= Work to be completed =
How many lines in the entries below contain "script"? Answer with the number only.

================

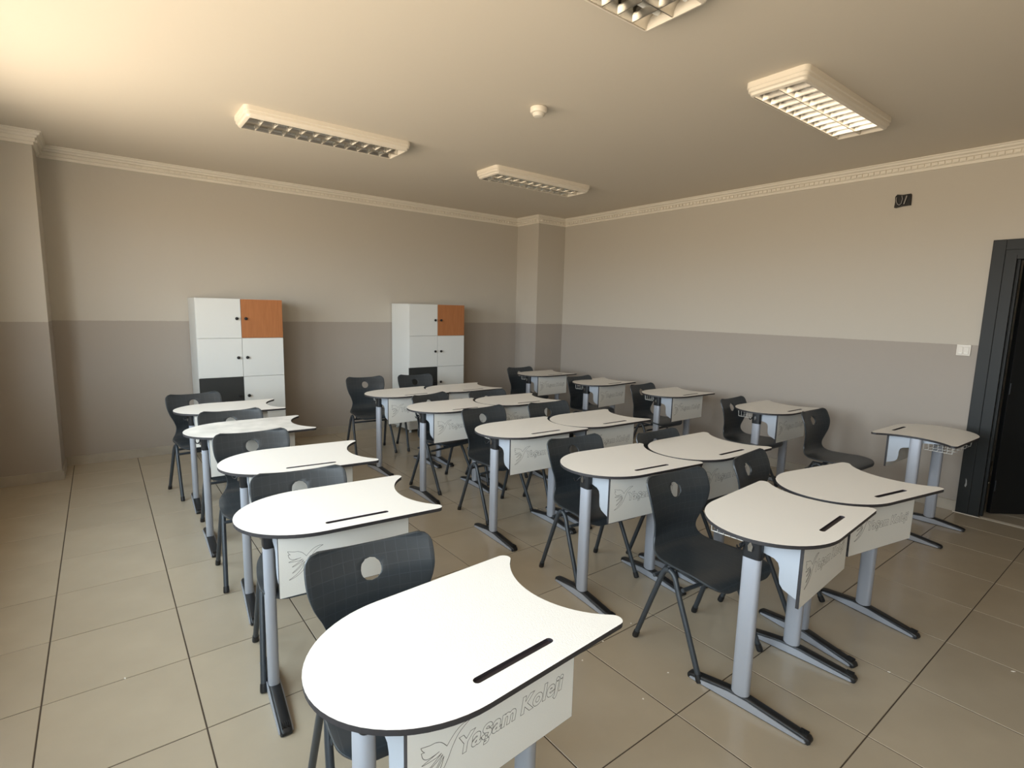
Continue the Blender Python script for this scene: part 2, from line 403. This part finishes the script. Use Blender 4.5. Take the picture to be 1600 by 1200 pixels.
def make_lamp():
    t = thing('ceiling_light', '', 'ceiling light', (0, 0, H), 0, 'louvred fluorescent ceiling lights')
    LX, LY, D = .625, .178, .075
    h = MB()
    rings = [(LX, LY, 0, .035), (LX, LY, -.030, .035), (LX-.006, LY-.006, -.034, .033), (LX-.006, LY-.006, -.050, .033), (LX-.016, LY-.014, -.056, .028), (LX-.020, LY-.018, -.068, .026), (LX-.032, LY-.028, -D, .016), (LX-.040, LY-.034, -D, .010), (LX-.040, LY-.034, -.012, .010)]
    vs = []; n = 0
    for a, b, z, r in rings:
        p = rrect(-a, a, -b, b, r, 5); n = len(p); vs += [(x, y, z) for x, y in p]
    fs = [(i*n+k, i*n+(k+1) % n, (i+1)*n+(k+1) % n, (i+1)*n+k) for i in range(len(rings)-1) for k in range(n)]
    h.add(vs, fs).obj('housing', M['lampw'], t, 35)
    a, b = LX-.041, LY-.035
    MB().box(-a, a, -b, b, -.014, -.010).obj('reflector', M['alu'], t)
    N = 12
    for s in (-1, 1):      # side mirrors, curved
        P = [(s*b, -D+.003), (s*(b-.003), -D+.003), (s*(b-.008), -.05), (s*(b-.024), -.026), (s*(b-.05), -.015), (s*b, -.0145)]
        MB().prism(P, lambda p, q, tt: (-a+2*a*tt, p, q)).obj('side_mirror', M['alu'], t, 50)
    P = [(-.0026, -D+.0028), (-.006, -.05), (-.020, -.026), (-.040, -.0145), (.040, -.0145), (.020, -.026), (.006, -.05), (.0026, -D+.0028)]
    MB().prism(P, lambda p, q, tt: (-a+2*a*tt, p, q)).obj('centre_mirror', M['alu'], t, 50)
    me = MB().prism([(-.0026, -D+.003), (-.0045, -.060), (-.0105, -.040), (.0105, -.040), (.0045, -.060), (.0026, -D+.003)], lambda p, q, tt: (p, -b+.002+(2*b-.004)*tt, q)).mesh('louvre_blade', M['alub'], 50)
    for k in range(1, N):
        o = link('louvre_blade', me, t); o.location = (-a+2*a*k/N, 0, 0)
    me = MB().lathe([(.013, -a+.01), (.013, a-.01)], 12, axis='x').mesh('fluorescent_tube', M['lamptube'], 50)
    for s in (-1, 1):
        o = link('fluorescent_tube', me, t); o.location = (0, s*b*.5, -.029)
    return t
lamp0 = make_lamp(); snapshot(lamp0)
lamps = [(1.775, 2.235, 'white louvred ceiling light nearest the left side of the room, above the single desks'),
         (3.935, 2.305, 'white louvred ceiling light farthest away, near the back right corner'),
         (3.985, -.455, 'white louvred ceiling light on the right, toward the door'),
         (1.745, -.525, 'white louvred ceiling light cut off by the top of the picture')]
for k, (x, y, lb) in enumerate(lamps):
    if k == 0: lamp0.location = (x, y, H); lamp0['label'] = lb
    else: dup(lamp0, (x, y, H), 0, lb)

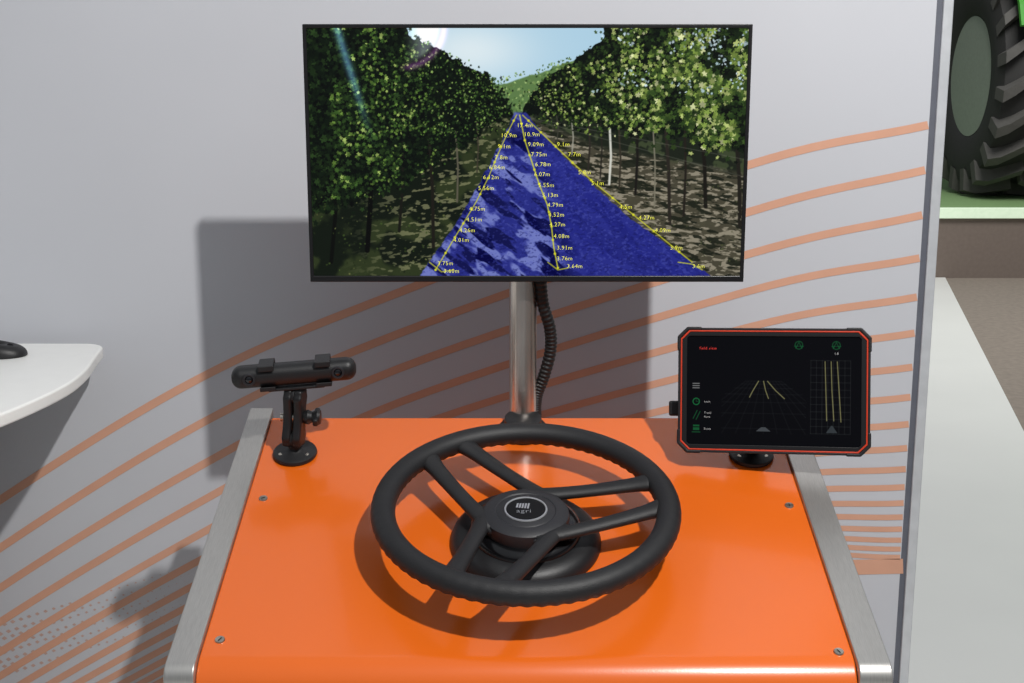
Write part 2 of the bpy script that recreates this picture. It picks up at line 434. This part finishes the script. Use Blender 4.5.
# trunks / posts
for (x0, y0_, x1, y1, w, c) in ((428, 130, 432, 246, 3.5, (28, 26, 20)), (402, 140, 398, 230, 3, (24, 24, 18)), (455, 130, 456, 200, 2.0, (90, 86, 72)), (370, 150, 366, 250, 5, (8, 9, 7)), (336, 160, 330, 262, 4, (10, 12, 8)),
        (476, 120, 476, 170, 1.6, (60, 56, 44)), (664, 112, 668, 222, 3.5, (40, 36, 30)), (609, 126, 608, 182, 2.4, (205, 205, 195)), (636, 118, 634, 192, 2.6, (26, 24, 20)), (588, 118, 587, 168, 2, (44, 40, 34)),
        (571, 118, 571, 152, 1.5, (150, 148, 135)), (700, 122, 704, 205, 3.8, (26, 24, 18)), (735, 130, 738, 225, 4, (32, 30, 24)), (556, 114, 556, 140, 1.3, (60, 60, 50)), (618, 126, 618, 186, 2.0, (50, 46, 36)), (652, 120, 653, 205, 1.6, (120, 116, 100)), (684, 124, 682, 214, 2.4, (34, 30, 24)), (600, 118, 599, 176, 1.6, (36, 34, 28))):
    pline(img, X, Y, [(x0, y0_), ((x0+x1)/2+1.5, (y0_+y1)/2), (x1, y1)], w, c)
for yy in (0, 9):
    pline(img, X, Y, [(530, 116+yy*.1), (748, 158+yy*2)], 0.6, (110, 110, 100), 0.6)
# foliage, leaf by leaf
def inL(x, y): return (x < np.interp(y, EY, lxv)+R2.normal(0, 5, len(x)))*(y < np.interp(x, LBx, LBy)+R2.normal(0, 7, len(x)))
def inR(x, y): return (x > np.interp(y, EY2, rxv)+R2.normal(0, 5, len(x)))*(y < np.interp(x, RBx, RBy)+R2.normal(0, 8, len(x)))
clump = lambda x, y, s, k: noise(np.asarray(x), np.asarray(y), s, k)
leaves(16000, inL, lambda x, y: 1.6+np.clip(480-x, 0, 200)/90, [(14, 24, 13), (22, 36, 17), (8, 12, 8), (36, 56, 26)], [4, 3, 3, 1.5])
leaves(9000, lambda x, y: inL(x, y)*(clump(x, y, 24, 3) > 0.48)*(x > 330), lambda x, y: 1.1+np.clip(480-x, 0, 200)/110, [(54, 82, 34), (94, 124, 52), (36, 56, 24), (150, 172, 92)], [4, 3, 4, 1.2])
leaves(5000, lambda x, y: inL(x, y)*(x > 420)*(y < 135), lambda x, y: 1.2+0*x, [(92, 126, 56), (130, 158, 86), (56, 84, 36)], [3, 2, 3])
leaves(16000, inR, lambda x, y: 1.3+np.clip(x-520, 0, 230)/80, [(20, 31, 15), (34, 52, 22), (10, 14, 9), (54, 76, 32)], [4, 3, 3, 2])
leaves(14000, lambda x, y: inR(x, y)*(clump(x, y, 26, 5) > 0.42), lambda x, y: 1.0+np.clip(x-520, 0, 230)/85, [(74, 98, 42), (118, 140, 64), (44, 64, 28), (166, 178, 108), (206, 210, 158)], [4, 4, 4, 2.2, 1.1])
leaves(5000, lambda x, y: inR(x, y)*(x > 590)*(y < 92)*(clump(x, y, 18, 6) > 0.57), lambda x, y: 1.5+0*x, [(196, 214, 222), (160, 184, 190)], [1, 1])
leaves(2600, lambda x, y: (x < 470)*(y > 195)*(clump(x, y, 14, 2) > 0.52), lambda x, y: 1.2+0*x, [(56, 72, 34), (96, 102, 60), (36, 46, 24)], [3, 1.6, 4])
leaves(2600, lambda x, y: (x > 640)*(y > 165)*(clump(x, y, 14, 2) > 0.52), lambda x, y: 1.1+0*x, [(66, 72, 44), (124, 120, 98), (36, 42, 26)], [3, 1.8, 3])
# blue path
pl = np.interp(Y, [110, 125, 160, 215, 276], [514, 508, 490, 460, 418]); pr = np.interp(Y, [110, 125, 160, 215, 276], [526, 536, 568, 626, 708])
mp_ = sm(-1, 1, X-pl+(n5-.5)*4)*sm(-1, 1, pr-X+(n5-.5)*4)*sm(109, 112, Y)
midl = np.interp(Y, [110, 160, 200, 276], [520, 532, 546, 562])
over(img, (38, 44, 128), mp_)
dep = np.clip((Y-105)/70, 0.30, 1.6)
def diag(k, s, st, ang=38):
    ca, sa = cos(radians(ang)), sin(radians(ang)); x = X-520; y = Y-110
    return noise((x*ca+y*sa)*st/1.0, (-x*sa+y*ca), s, k)
over(img, (112, 122, 190), mp_*sm(0.46, 0.58, diag(1, 9, 0.45))*(0.85*sm(14, -12, X-midl)+0.12))
over(img, (18, 22, 84), mp_*sm(0.50, 0.57, diag(6, 8, 0.28))*sm(112, 140, Y)*(0.9*sm(18, -15, X-midl-10)+0.32))
over(img, (28, 32, 128), mp_*sm(-5, 20, X-midl)*0.40)
over(img, (78, 86, 174), mp_*sm(0.58, 0.70, noise(X, Y*1.6, 2.6, 4))*0.4)
over(img, (16, 18, 80), mp_*sm(0.60, 0.70, noise(X, Y*1.6, 2.6, 2))*0.4)
# glare inside the picture
gl = np.exp(-(segd(X, Y, 336, 26, 372, 140)/4.0)**2)*(1-sm(60, 150, Y)); img += gl[..., None]*np.array([60, 92, 115])
dc = np.hypot(X-402, Y-24); ang = sm(396, 412, X)
img += (np.exp(-((dc-42)/3.5)**2)*ang)[..., None]*np.array([120, 60, 130])*0.6
img += (sm(40, 34, dc)*sm(400, 425, X)*0.55)[..., None]*np.array([150, 150, 168])
img = np.clip(img, 0, 255)
# yellow guide lines
YL = (220, 220, 44)
LL = [(516, 113), (507, 130), (497, 152), (487, 176), (475, 200), (462, 222), (449, 244), (434, 270)]
MM = [(519, 113), (524, 138), (531, 160), (538, 182), (546, 203), (550, 225), (552, 246), (556, 268)]
RR = [(522, 113), (540, 130), (563, 152), (590, 178), (622, 205), (652, 230), (690, 262)]
for P, w in ((LL, 1.0), (MM, 1.2), (RR, 1.0)):
    pline(img, X, Y, P, w, YL)
    C = catmull([(a, b, 0) for a, b in P], 3)
    for c in C[1::2]:
        over(img, YL, np.clip(1.7-np.hypot(X-c.x, Y-c.y), 0, 1)*0.95)
pline(img, X, Y, [(428, 262), (440, 272), (452, 270)], 1.0, YL); pline(img, X, Y, [(546, 262), (556, 270), (566, 268)], 1.0, YL); pline(img, X, Y, [(676, 262), (690, 264), (700, 270)], 1.0, YL)
M_scr = mat_screen('display_panel', 1.0)
parts2.append(pix_mesh('screen', NU, NV, SW, SH, img, M_scr, FR @ T(0, scy, -0.0015)))
def mon_map(px, py):
    v_ = (py-28)/248.0; a = 306+(py-24)/258*7; b = 749-(py-24)/258*12; u_ = (px-a)/(b-a)
    return ((u_-0.5)*SW, scy+(0.5-v_)*SH)
M_ytext = mat('label_yellow', (200, 200, 60), 0.5, emit=(212, 212, 70), es=0.8)
lab = [('10.9m', 523, 134), ('9.09m', 527, 144), ('7.75m', 530, 154), ('6.78m', 534, 164), ('6.07m', 533, 174), ('5.55m', 537, 185), ('5.13m', 541, 195), ('4.79m', 546, 205), ('4.52m', 547, 215), ('4.27m', 548, 225), ('4.08m', 552, 237), ('3.91m', 555, 249), ('3.76m', 555, 260), ('3.64m', 565, 268),
       ('4.01m', 452, 241), ('4.26m', 458, 231), ('4.51m', 465, 220), ('4.75m', 468, 209), ('5.56m', 477, 188), ('6.12m', 482, 177), ('6.84m', 488, 167), ('7.8m', 494, 157), ('9.1m', 497, 146), ('10.9m', 500, 135), ('3.75m', 436, 265), ('3.60m', 442, 273),
       ('4.27m', 637, 218), ('4.09m', 653, 231), ('4.5m', 618, 207), ('3.9m', 668, 249), ('5.1m', 590, 183), ('5.8m', 577, 172), ('7.7m', 567, 154), ('9.1m', 556, 144), ('17.4m', 516, 125), ('3.6m', 690, 268)]
parts2.append(text_mesh('distance_labels', [(s, x, y, 4.2) for s, x, y in lab], mon_map, M_ytext, FR @ T(0, 0, -0.0009)))
group('monitor', parts2, (mcx, MY, mcz))

# ================================================================== BALL MOUNT (shared design)
def ball_mount(prefix, x, y, top, knob=1):
    """base disc on deck, ball, double-socket arm up to 'top' (world Vector)"""
    P = []
    P.append(lathe(prefix+'base_disc', [(0, 0.001), (0.0315, 0.001), (0.0325, 0.003), (0.0315, 0.0065), (0.027, 0.0085), (0.014, 0.010), (0.009, 0.014), (0.008, 0.02), (0, 0.02)], CF(x, y), M_black, 48))
    for k_ in range(3):
        a = radians(90+120*k_)
        P.append(lathe(prefix+'base_screw_%d' % (k_+1), [(0, 0.0092), (0.003, 0.0092), (0.004, 0.008)], CF(x, y) @ T(0.022*cos(a), 0.022*sin(a), 0), M_screw, 16))
    b0 = CF(x, y, 0.028).translation
    P.append(sphere(prefix+'ball_low', 0.0128, T(*b0), M_rubber)); P.append(sphere(prefix+'ball_high', 0.0128, T(*top), M_rubber))
    d = top-b0; Lh = d.length; q = d.to_track_quat('Z', 'X').to_matrix().to_4x4()
    A = T(*b0) @ q
    N = 14
    prof_ = []
    for k_ in range(N+1):
        t = -0.010+(Lh+0.020)*k_/N; s = abs(2*(t/Lh)-1)
        prof_.append((t, 0.0115+0.0055*min(1, s)**2 if 0 <= t <= Lh else 0.0130))
    out = [(w, t) for t, w in prof_]+[(-w, t) for t, w in reversed(prof_)]
    for i_, sx in enumerate((-1, 1)):
        Mx = A @ T(0.0012 if sx > 0 else -0.0142, 0, 0) @ Matrix(((0, 0, 1, 0), (1, 0, 0, 0), (0, 1, 0, 0), (0, 0, 0, 1)))
        P.append(prism(prefix+'arm_shell_%d' % (i_+1), out, 0.013, Mx, M_black, 0.004))
    mid = b0+d*0.5
    Kx = T(*mid) @ RY(90 if knob > 0 else -90)
    P.append(lathe(prefix+'bolt', [(0, -0.02), (0.006, -0.02), (0.006, 0.022), (0, 0.022)], Kx, M_screw, 20))
    P.append(lathe(prefix+'knob', [(0, 0.014), (0.009, 0.014), (0.011, 0.020), (0.008, 0.026), (0.012, 0.034), (0.010, 0.038), (0, 0.038)], Kx, M_black, 24))
    P.append(box(prefix+'knob_wing', (0.012, 0.034, 0.008), Kx @ T(0, 0, 0.032) @ RZ(20), M_black, 0.003))
    return P

# ---- stereo camera bar
bx, by = -0.318, 1.833
dev = Vector((-0.3135, 1.822, 1.0235))
P = ball_mount('', bx, by, dev+Vector((0, 0.002, -0.034)))
BF = T(*dev) @ RZ(6) @ RY(-3.5) @ RX(4)
P.append(box('camera_body', (0.178, 0.034, 0.032), BF, M_black, 0.014, 6))
for i_, sx in enumerate((-0.063, 0.063)):
    LF = BF @ T(sx, -0.0165, 0) @ RX(90)
    P.append(lathe('lens_ring_%d' % (i_+1), [(0.0058, 0), (0.0062, 0.0028), (0.0084, 0.0028), (0.0094, 0)], LF, M_hub, 32))
    P.append(sphere('lens_%d' % (i_+1), 0.0058, LF, M_lens, 24, (1, 1, 0.5)))
for i_, sx in enumerate((-0.038, 0.042)):
    P.append(box('strap_top_%d' % (i_+1), (0.022, 0.040, 0.003), BF @ T(sx, 0, 0.0175), M_black, 0.001))
    P.append(box('strap_bottom_%d' % (i_+1), (0.022, 0.040, 0.003), BF @ T(sx, 0, -0.0175), M_black, 0.001))
    P.append(box('strap_front_%d' % (i_+1), (0.022, 0.0025, 0.008), BF @ T(sx, -0.0190, 0.0145), M_black, 0.001))
    P.append(box('strap_foot_%d' % (i_+1), (0.022, 0.0025, 0.006), BF @ T(sx, -0.0190, -0.0155), M_black, 0.001))
    P.append(box('strap_back_%d' % (i_+1), (0.022, 0.003, 0.035), BF @ T(sx, 0.0190, 0.0), M_black, 0.001))
P.append(box('mount_plate', (0.080, 0.028, 0.004), BF @ T(0.002, 0.002, -0.0205), M_black, 0.001))
group('stereo_camera', P, (bx, by, zc(by)))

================

= Exercise result =
2